◆ **Data shown**:
-- START --

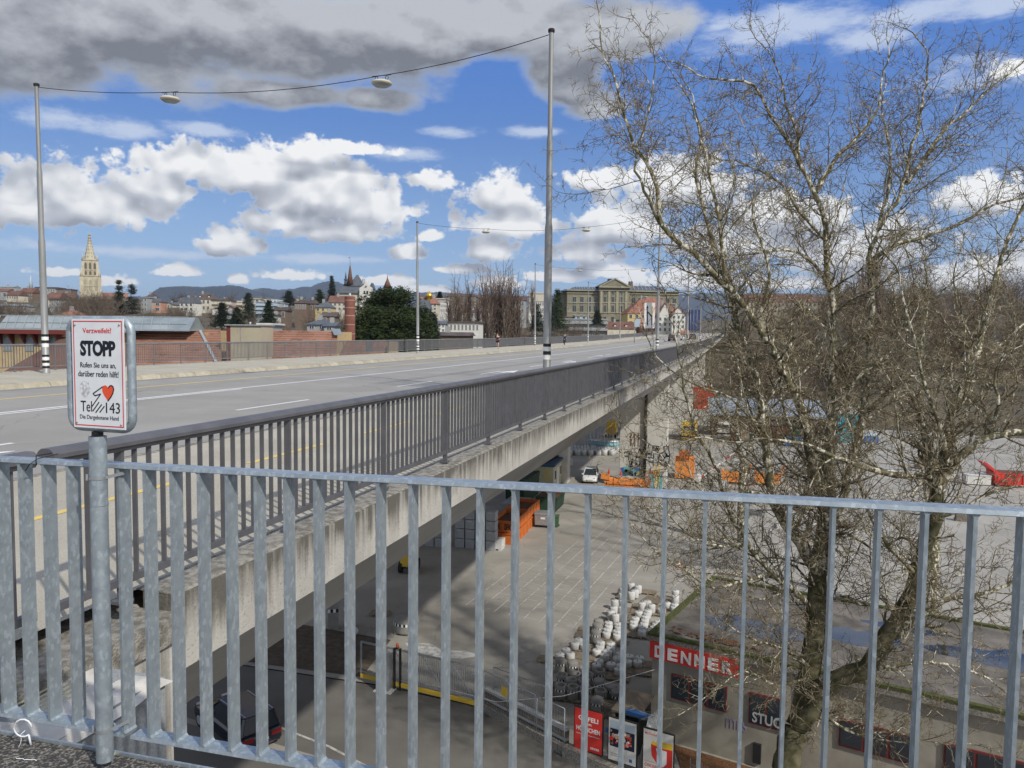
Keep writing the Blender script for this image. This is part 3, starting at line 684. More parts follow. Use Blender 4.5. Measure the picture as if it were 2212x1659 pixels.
def ptext(nm, s_, xc, vtop, vbot, wd, m, off=0., sp_=1.):
    text(nm, s_, wd, PH*(vbot-vtop), m, plate, (xc, -.0204, pz(vbot)), off, 0, .0005, sp_)
ptext('red_heading', 'Verzweifelt?', -.002, .083, .130, .137, 'redtxt', .010)
ptext('stop_word', 'STOPP', -.0, .197, .340, .168, 'ink', .045, .93)
ptext('text_line', 'Rufen Sie uns an,', 0, .397, .452, .170, 'ink', .004); ptext('text_line', 'darüber reden hilft!', 0, .474, .528, .192, 'ink', .004)
ptext('phone_word', 'Tel', -.0605, .752, .850, .054, 'ink', .0); ptext('phone_number', '143', .0665, .758, .855, .066, 'ink', .0); ptext('text_line', 'Die Dargebotene Hand', 0, .880, .930, .185, 'ink', -.002)
def ppt(x, y):   # points of the emblem measured on the plate photo (region crop)
    xl = 243+(267-243)*(y-210)/1268; xr = 915+(930-915)*(y-208)/1307
    yt = 209; yb = 1478+(1515-1478)*(x-xl)/(xr-xl)
    return (-.1235+.247*(x-xl)/(xr-xl), 1.796-PH*(y-yt)/(yb-yt))
def pstroke(nm, pts, wd, m, y=-.0204, close=False):
    b = MB(); Q = [ppt(*p) for p in pts]
    for (a, c) in zip(Q[:-1], Q[1:]):
        d = Vector((c[0]-a[0], c[1]-a[1])).normalized(); n = Vector((-d.y, d.x))*wd/2; e = d*wd*.25; a = Vector(a)-e; c = Vector(c)+e
        b.prism([(a.x+n.x, y, a.y+n.y), (a.x-n.x, y, a.y-n.y), (c.x-n.x, y, c.y-n.y), (c.x+n.x, y, c.y+n.y)], (0, -.0004, 0))
    return b.build(nm, m, plate)
pstroke('emblem_hand', [(648, 1003), (520, 1085), (545, 1110), (618, 1090), (503, 1240)], .0042, 'ink')
for a, c in (((596, 1188), (516, 1290)), ((630, 1215), (553, 1308)), ((664, 1235), (606, 1305))): pstroke('emblem_line', [a, c], .0045, 'ink')
hp = [(713, 1168), (668, 1110), (643, 1060), (640, 1020), (655, 993), (680, 986), (703, 998), (714, 1022), (726, 1000), (745, 990), (768, 997), (778, 1030), (770, 1075), (745, 1120)]
b = MB(); b.prism([(ppt(*p)[0], -.0206, ppt(*p)[1]) for p in hp], (0, -.0004, 0)); b.build('heart', 'heart', plate)
pstroke('heart_outline', [(718, 1020), (735, 996), (756, 989), (778, 1003), (787, 1035), (776, 1080), (750, 1125), (712, 1170)], .0045, 'ink', -.0208)
gl_ = [(350, 985), (372, 945), (400, 940), (465, 945), (470, 1000), (490, 1010), (482, 1060), (455, 1110), (462, 1130), (400, 1125), (365, 1100), (372, 1060), (345, 1030)]
b = MB(); b.prism([(ppt(*p)[0], -.0202, ppt(*p)[1]) for p in gl_], (0, -.0002, 0)); b.build('scraped_sticker', 'glue', plate)
for (x, y) in ((290, 277), (866, 277), (309, 1419), (880, 1452)):
    p = ppt(x, y); b = MB(); b.ball((0, 0, 0), .0042, 10); o = b.build('screw', 'galv2', plate); o.location = (p[0], -.0215, p[1])
b = MB(); b.box(-.012, .012, -.016, .016, 1.362, 1.378); b.build('clip', 'black', sg)
for z_ in (1.205, .235):
    b = MB(); b.lathe((0, 0, z_), [(.033, -.006), (.033, .006)], 28); b.bar((-.036, -.01, z_), (-.042, -.018, z_), .012, .022)
    b.bar((.031, .0, z_), (.062, .06, z_+.01), .002, .012); b.build('hose_clamp', 'galv2', sg)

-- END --

◆ **What the task requires**:
Quote every line word for word and keep the images out of the copy.

◆ **Solution for this problem**:
Keep writing the Blender script for this image. This is part 3, starting at line 684. More parts follow. Use Blender 4.5. Measure the picture as if it were 2212x1659 pixels.
def ptext(nm, s_, xc, vtop, vbot, wd, m, off=0., sp_=1.):
    text(nm, s_, wd, PH*(vbot-vtop), m, plate, (xc, -.0204, pz(vbot)), off, 0, .0005, sp_)
ptext('red_heading', 'Verzweifelt?', -.002, .083, .130, .137, 'redtxt', .010)
ptext('stop_word', 'STOPP', -.0, .197, .340, .168, 'ink', .045, .93)
ptext('text_line', 'Rufen Sie uns an,', 0, .397, .452, .170, 'ink', .004); ptext('text_line', 'darüber reden hilft!', 0, .474, .528, .192, 'ink', .004)
ptext('phone_word', 'Tel', -.0605, .752, .850, .054, 'ink', .0); ptext('phone_number', '143', .0665, .758, .855, .066, 'ink', .0); ptext('text_line', 'Die Dargebotene Hand', 0, .880, .930, .185, 'ink', -.002)
def ppt(x, y):   # points of the emblem measured on the plate photo (region crop)
    xl = 243+(267-243)*(y-210)/1268; xr = 915+(930-915)*(y-208)/1307
    yt = 209; yb = 1478+(1515-1478)*(x-xl)/(xr-xl)
    return (-.1235+.247*(x-xl)/(xr-xl), 1.796-PH*(y-yt)/(yb-yt))
def pstroke(nm, pts, wd, m, y=-.0204, close=False):
    b = MB(); Q = [ppt(*p) for p in pts]
    for (a, c) in zip(Q[:-1], Q[1:]):
        d = Vector((c[0]-a[0], c[1]-a[1])).normalized(); n = Vector((-d.y, d.x))*wd/2; e = d*wd*.25; a = Vector(a)-e; c = Vector(c)+e
        b.prism([(a.x+n.x, y, a.y+n.y), (a.x-n.x, y, a.y-n.y), (c.x-n.x, y, c.y-n.y), (c.x+n.x, y, c.y+n.y)], (0, -.0004, 0))
    return b.build(nm, m, plate)
pstroke('emblem_hand', [(648, 1003), (520, 1085), (545, 1110), (618, 1090), (503, 1240)], .0042, 'ink')
for a, c in (((596, 1188), (516, 1290)), ((630, 1215), (553, 1308)), ((664, 1235), (606, 1305))): pstroke('emblem_line', [a, c], .0045, 'ink')
hp = [(713, 1168), (668, 1110), (643, 1060), (640, 1020), (655, 993), (680, 986), (703, 998), (714, 1022), (726, 1000), (745, 990), (768, 997), (778, 1030), (770, 1075), (745, 1120)]
b = MB(); b.prism([(ppt(*p)[0], -.0206, ppt(*p)[1]) for p in hp], (0, -.0004, 0)); b.build('heart', 'heart', plate)
pstroke('heart_outline', [(718, 1020), (735, 996), (756, 989), (778, 1003), (787, 1035), (776, 1080), (750, 1125), (712, 1170)], .0045, 'ink', -.0208)
gl_ = [(350, 985), (372, 945), (400, 940), (465, 945), (470, 1000), (490, 1010), (482, 1060), (455, 1110), (462, 1130), (400, 1125), (365, 1100), (372, 1060), (345, 1030)]
b = MB(); b.prism([(ppt(*p)[0], -.0202, ppt(*p)[1]) for p in gl_], (0, -.0002, 0)); b.build('scraped_sticker', 'glue', plate)
for (x, y) in ((290, 277), (866, 277), (309, 1419), (880, 1452)):
    p = ppt(x, y); b = MB(); b.ball((0, 0, 0), .0042, 10); o = b.build('screw', 'galv2', plate); o.location = (p[0], -.0215, p[1])
b = MB(); b.box(-.012, .012, -.016, .016, 1.362, 1.378); b.build('clip', 'black', sg)
for z_ in (1.205, .235):
    b = MB(); b.lathe((0, 0, z_), [(.033, -.006), (.033, .006)], 28); b.bar((-.036, -.01, z_), (-.042, -.018, z_), .012, .022)
    b.bar((.031, .0, z_), (.062, .06, z_+.01), .002, .012); b.build('hose_clamp', 'galv2', sg)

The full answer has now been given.